Nove milhões de mortes ocorrem anualmente em decorrência de alguma forma de poluição. O custo econômico dos danos à saúde causados apenas pela poluição do ar foi de cerca de US$ 8,1 trilhões em 2019 — ou cerca de 6,1% do PIB global. As emissões de gases de efeito estufa aumentaram 1,5% ao ano desde 1990, atingindo um novo pico em 2024 — elevando as temperaturas globais e intensificando os impactos climáticos. O custo dos eventos climáticos extremos atribuídos às mudanças na atmosfera nos últimos 20 anos é estimado em 143 bilhões de dólares por ano.

Os 8 bilhões de toneladas de resíduos plásticos que poluem o planeta continuarão a se acumular — elevando as perdas econômicas anuais relacionadas à saúde, hoje estimadas em 1,5 trilhão de dólares, decorrentes da exposição a substâncias químicas tóxicas presentes nos plásticos. A continuarmos seguindo o caminho atual, o estado do meio ambiente piorará drasticamente. Sem ação, o aumento da temperatura média global provavelmente excederá 1,5 °C acima dos níveis pré-industriais no início da década de 2030, excederá 2,0 °C na década de 2040 e continuará subindo. Mirem a gravidade desse dado: se não estancarmos o modelo predatório atual, as mudanças climáticas reduzirão 4% do PIB global anual até 2050 e 20% até o final do século.

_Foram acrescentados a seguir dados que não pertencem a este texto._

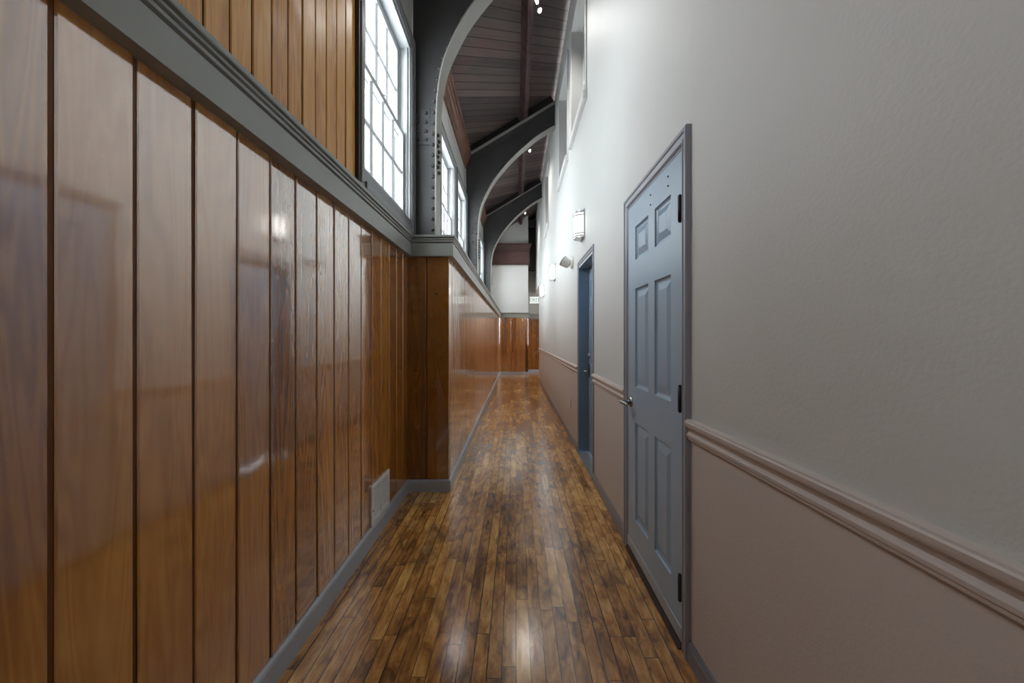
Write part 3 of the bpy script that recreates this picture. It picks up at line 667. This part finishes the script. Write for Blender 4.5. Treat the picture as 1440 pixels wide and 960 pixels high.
tag(av, 'white louvred air vent low on the varnished board wall above grey baseboard', 'air vent')
ou = empty('wall_outlet', (XR, 5.02, .45))
m = MB(); m.box(XR-.007, XR-.0005, 4.985, 5.055, .393, .507, .002); m.build('cover_plate', M['white_plastic'], ou)
for z in (.43, .47):
    m = MB(); m.box(XR-.0095, XR-.0072, 5.003, 5.037, z-.014, z+.014, .0008); m.build('socket', M['white_plastic'], ou)
tag(ou, 'small white electrical outlet low on the beige wall beyond far door', 'outlet')

# ------------------------------------------------------------------ small twin spotlights hung under the roof
sp = empty('twin_spotlight', (.27, 4.59, 5.18))
m = MB(); m.tube([(.27, 4.59, 5.18), (.27, 4.59, deckz(.27)-.001)], .006, 8); m.build('stem', M['steel'], sp)
m = MB(); m.tube([(.27, 4.59, deckz(.27)-.03), (.27, 4.59, deckz(.27)-.018)], .04, 12); m.build('ceiling_cup', M['steel'], sp)
m = MB(); m.tube([(.25, 4.59, 5.20), (.236, 4.575, 5.235), (.23, 4.57, 5.25)], [.014, .022, .012], 12); m.build('lamp_head', M['spot'], sp)
m = MB(); m.tube([(.29, 4.60, 5.15), (.275, 4.58, 5.115), (.27, 4.575, 5.10)], [.012, .024, .022], 12); m.build('lamp_head', M['spot'], sp)
m = MB(); m.tube([(.25, 4.59, 5.20), (.29, 4.60, 5.15)], .007, 8); m.build('arm', M['steel'], sp)
ld = bpy.data.lights.new('spot_glow', 'SPOT'); ld.energy = 60; ld.spot_size = 2.3; ld.spot_blend = 1; ld.shadow_soft_size = .12; ld.color = (1, .97, .92)
lo = bpy.data.objects.new('spot_glow', ld); C.objects.link(lo); lo.parent = sp; lo.location = (-.05, 0, -.12)
g3 = 'twin spotlights under the roof'
tag(sp, 'tiny white twin spotlight right of the purlin, nearest along the board ceiling', 'spotlight', g3)
for dy, lb in ((3.45, 'tiny white twin spotlight seen through the second arch, beside the purlin'), (7.5, 'tiny white twin spotlight farthest away, beside the purlin near the end wall')):
    c = copy_tree(sp); c.location.y += dy; tag(c, lb, 'spotlight', g3)
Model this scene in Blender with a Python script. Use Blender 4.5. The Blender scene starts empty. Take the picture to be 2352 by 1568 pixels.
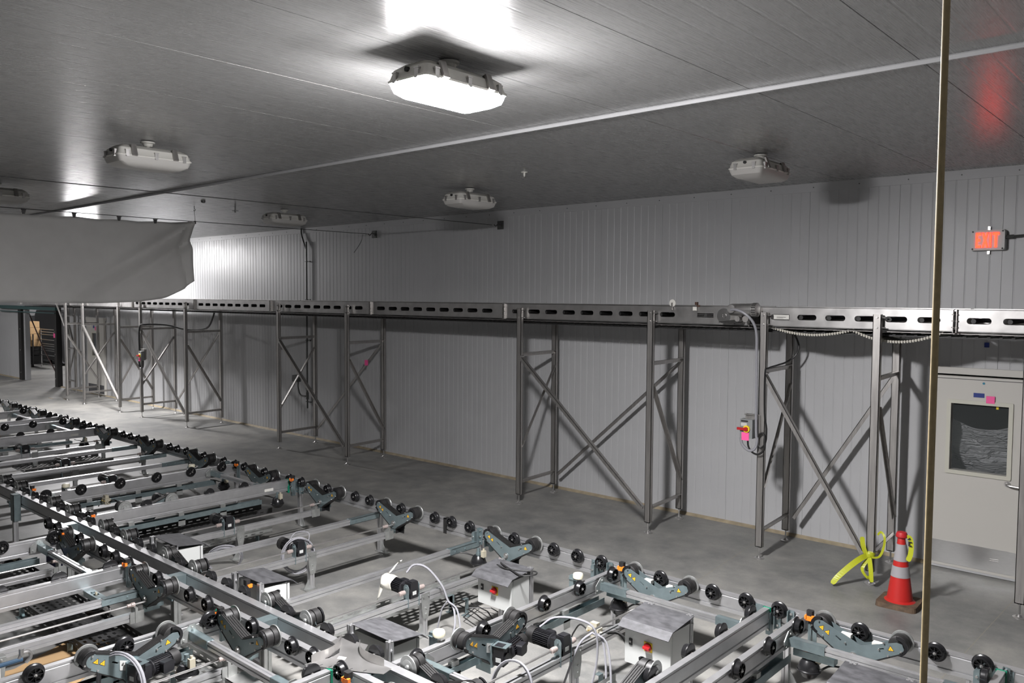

O mais importante: a alteração dessa paisagem está em nossas mãos. A partir do nosso lar, do nosso relacionamento com os demais seres vivos (animais, árvores, humanos, flores etecétera) podemos contribuir para a assepsia planetária. Se você é um profissional liberal e adota, em seu escritório, canetas recarregáveis, cartuchos remanufaturados e papel reciclado ou com certificado de extração sustentável da madeira, saiba que está contribuindo para alterar o cenário alarmante revelado linhas atrás.

Se você é um gestor público, o seu horizonte contributivo se agiganta. Por exemplo: uma Prefeitura, a partir das compras que realiza, pode modificar substancialmente a vida das pessoas, direcionando recursos para a promoção de mudanças positivas na sociedade. Ao adotar critérios de sustentabilidade nos processos licitatórios, os gestores municipais não apenas cumprem exigências legais, mas também promovem inovação, eficiência e responsabilidade socioambiental.

Uma Licitação é mais que um procedimento burocrático. É um poderoso instrumento de política pública. Ao planejar, o agente público tem a oportunidade de definir necessidades reais, evitar desperdícios e calcular o “Custo Total de Propriedade” (do inglês: Total Cost of Ownership – TCO). Aqui, ao invés de considerar apenas o menor preço inicial, calcula-se quanto aquele bem ou serviço custará ao longo de sua vida útil. Na execução de um procedimento licitatório, o agente de contratação pode incluir critérios técnicos e de pontuação que valorizem práticas sustentáveis (certificações ambientais, eficiência energética, origem dos materiais). Durante a fiscalização, o Poder Público pode monitorar o cumprimento das cláusulas sustentáveis, verificar condições de trabalho dos prestadores de serviço, acompanhar o consumo e descarte adequado.

Há, portanto, senhoras e senhores gestores, um potencial revolucionário ao vosso dispor. Nas obras e construções, a opção por materiais de construção com menor impacto ambiental, sistemas de captação de água da chuva, eficiência energética nas instalações. Na alimentação escolar, a preferência por produtos orgânicos, de agricultura familiar local, comércio justo, redução de embalagens descartáveis. Na política de transporte, veículos com menor emissão de poluentes, combustíveis renováveis, manutenção preventiva para maior eficiência. Em todos os equipamentos, a adoção do uso racional de água e energia. Longe de serem abstratos, esses benefícios são palpáveis e se traduzem em economia real, maior satisfação da população e reconhecimento externo.

Sejam, pois, jardineiros do bem comum, cuidando para que as próximas gerações colham os frutos de uma coragem que começou hoje, entre uma assinatura e outra. Ao fim, uma certeza silenciosa: em cada escolha feita com consciência, plantamos um amanhã um pouco mais justo e respirável. As gerações, presentes e futuras, agradecem!